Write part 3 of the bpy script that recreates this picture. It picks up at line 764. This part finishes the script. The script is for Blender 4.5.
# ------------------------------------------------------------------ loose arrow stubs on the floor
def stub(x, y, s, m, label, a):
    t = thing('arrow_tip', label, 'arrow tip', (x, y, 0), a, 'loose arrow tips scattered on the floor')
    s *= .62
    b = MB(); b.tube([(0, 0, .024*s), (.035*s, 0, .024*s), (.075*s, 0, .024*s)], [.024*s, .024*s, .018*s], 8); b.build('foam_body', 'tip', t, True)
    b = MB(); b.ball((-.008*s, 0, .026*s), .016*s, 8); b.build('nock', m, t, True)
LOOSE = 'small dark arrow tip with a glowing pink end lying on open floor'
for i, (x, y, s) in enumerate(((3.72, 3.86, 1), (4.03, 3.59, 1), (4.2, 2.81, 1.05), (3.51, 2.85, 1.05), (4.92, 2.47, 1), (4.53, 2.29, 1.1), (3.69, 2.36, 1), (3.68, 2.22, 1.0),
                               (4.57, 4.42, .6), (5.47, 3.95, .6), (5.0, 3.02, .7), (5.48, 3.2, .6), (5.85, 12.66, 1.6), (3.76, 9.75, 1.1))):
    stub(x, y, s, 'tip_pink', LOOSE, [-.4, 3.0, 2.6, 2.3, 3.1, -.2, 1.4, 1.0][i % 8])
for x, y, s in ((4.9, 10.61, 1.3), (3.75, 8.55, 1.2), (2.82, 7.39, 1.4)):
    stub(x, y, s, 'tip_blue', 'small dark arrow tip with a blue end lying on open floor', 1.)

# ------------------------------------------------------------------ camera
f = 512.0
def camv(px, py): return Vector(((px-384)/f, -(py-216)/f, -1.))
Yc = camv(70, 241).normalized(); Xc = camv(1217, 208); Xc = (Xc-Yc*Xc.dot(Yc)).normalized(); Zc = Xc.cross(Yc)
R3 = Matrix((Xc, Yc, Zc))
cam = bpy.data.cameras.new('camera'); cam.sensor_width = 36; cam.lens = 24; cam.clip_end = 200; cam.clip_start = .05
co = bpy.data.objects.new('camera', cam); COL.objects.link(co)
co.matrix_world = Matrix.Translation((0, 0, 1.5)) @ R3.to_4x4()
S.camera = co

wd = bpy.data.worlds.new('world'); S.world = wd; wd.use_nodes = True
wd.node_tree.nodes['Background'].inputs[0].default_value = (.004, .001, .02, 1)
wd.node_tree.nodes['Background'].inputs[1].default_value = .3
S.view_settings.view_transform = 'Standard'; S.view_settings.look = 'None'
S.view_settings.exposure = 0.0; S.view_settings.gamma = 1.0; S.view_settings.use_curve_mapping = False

============================================================

#### [WRITTEN EXERCISE]
Please reproduce exactly the lines above, beginning with the first and ending with the line that contains "stub(x, y, s, 'tip_blue', 'small", and include nothing outside that range.

#### [RESULT OF THIS EXERCISE]
Write part 3 of the bpy script that recreates this picture. It picks up at line 764. This part finishes the script. The script is for Blender 4.5.
# ------------------------------------------------------------------ loose arrow stubs on the floor
def stub(x, y, s, m, label, a):
    t = thing('arrow_tip', label, 'arrow tip', (x, y, 0), a, 'loose arrow tips scattered on the floor')
    s *= .62
    b = MB(); b.tube([(0, 0, .024*s), (.035*s, 0, .024*s), (.075*s, 0, .024*s)], [.024*s, .024*s, .018*s], 8); b.build('foam_body', 'tip', t, True)
    b = MB(); b.ball((-.008*s, 0, .026*s), .016*s, 8); b.build('nock', m, t, True)
LOOSE = 'small dark arrow tip with a glowing pink end lying on open floor'
for i, (x, y, s) in enumerate(((3.72, 3.86, 1), (4.03, 3.59, 1), (4.2, 2.81, 1.05), (3.51, 2.85, 1.05), (4.92, 2.47, 1), (4.53, 2.29, 1.1), (3.69, 2.36, 1), (3.68, 2.22, 1.0),
                               (4.57, 4.42, .6), (5.47, 3.95, .6), (5.0, 3.02, .7), (5.48, 3.2, .6), (5.85, 12.66, 1.6), (3.76, 9.75, 1.1))):
    stub(x, y, s, 'tip_pink', LOOSE, [-.4, 3.0, 2.6, 2.3, 3.1, -.2, 1.4, 1.0][i % 8])
for x, y, s in ((4.9, 10.61, 1.3), (3.75, 8.55, 1.2), (2.82, 7.39, 1.4)):
    stub(x, y, s, 'tip_blue', 'small dark arrow tip with a blue end lying on open floor', 1.)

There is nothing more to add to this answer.